Once the CGI morphing and the sweet, sweet punching finally happen, Israelite attempts to steer “Power Rangers” into the live-action-anime joy of the original series. There are the “only ’90s kids will get this” call-outs, including a familiar electric guitar theme song and the inevitable moment the Rangers’ zords go full Voltron. (To the movie’s credit, perhaps, it attempts to examine some logistical nits that the TV show hand-waved, including “Hey, who gets to steer the metal dinosaur chimera?”) But the shift to broad daylight kaiju pummeling — shocker — has a lot of its life sucked out by the film’s oppressive earlier attempts at seriousness. It’s also hard not to feel silly when (spoiler) the plot turns out to hinge on a Krispy Kreme store, and the characters cannot stop saying the words “Krispy Kreme” while they blow up rock golems. 

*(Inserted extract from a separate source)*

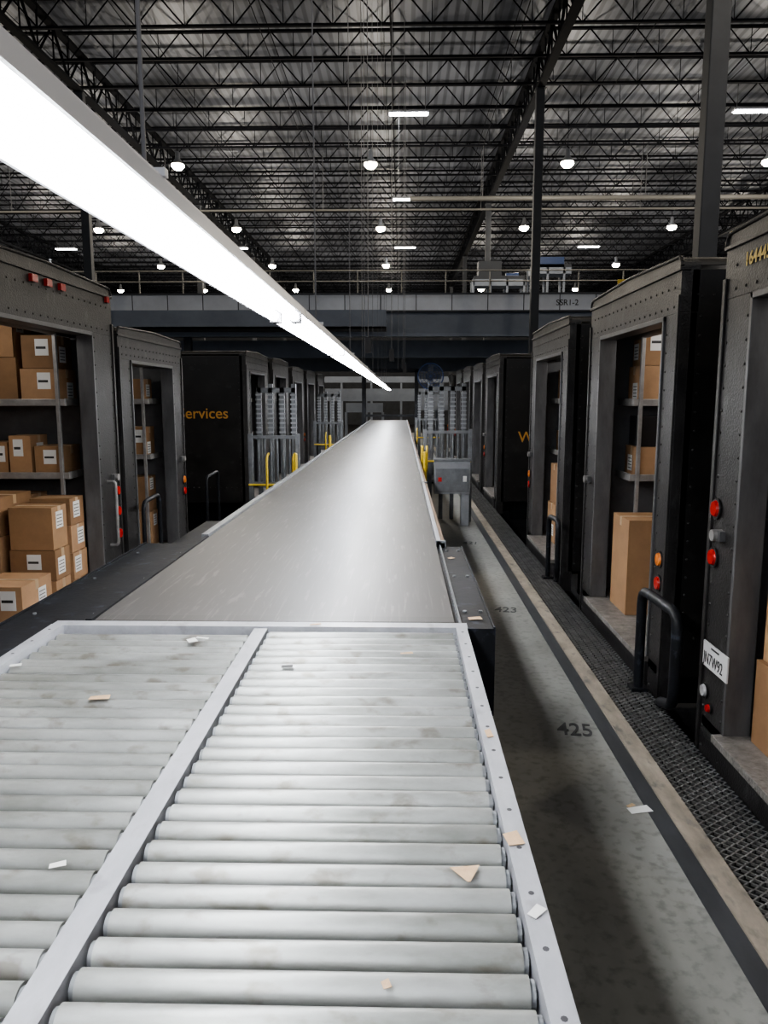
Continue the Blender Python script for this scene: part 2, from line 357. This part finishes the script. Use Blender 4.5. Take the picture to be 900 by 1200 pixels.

Banks, as the film’s antagonist, thankfully realizes she is in a “Power Rangers” movie, and she’s the only one. She’s part Loki, part Gollum and completely having a blast scratching dour teen actors with her gilded claws. From the minute she appears, she’s legitimately scary, a nightmare vision in facial prosthetics and emerald couture. But when she hits a laugh line — intentional or not — in the script, Banks is smart enough to ride this train straight into the campy sunset. That includes her obligatory savoring of a fine ring of fried dough from, you guessed it, Krispy Kreme.

“Power Rangers” will no doubt inspire a new generation of aspiring teenagers with attitude, to crib a phrase from the original show. However, it could have gotten there a lot quicker with more wit, more morphing and less soul-searching. The product placement would be easy enough to overlook, as long as everyone was having a neon-hued good time.

And yes, I got a Krispy Kreme doughnut immediately after the movie. Glazed blueberry cake, if you must know.


Grade: C-

Starring: Dacre Montgomery, Naomi Scott, RJ Cyler, Becky G, Ludi Lin, Elizabeth Banks, Bryan Cranston, Bill Hader

Rating: PG-13, for sequences of sci-fi violence, action and destruction, language, and for some crude humor

Running time: 2 hours, 4 minutes

Theaters: Alamo Lakeline, Alamo Mueller, Alamo Slaughter, Barton Creek, Cedar Park, City Lights. Evo, Flix, Gateway, Highland, Hill Country, Metropolitan, Moviehouse, Round Rock, Southpark, Stone Hill, Tinseltown, Westgate.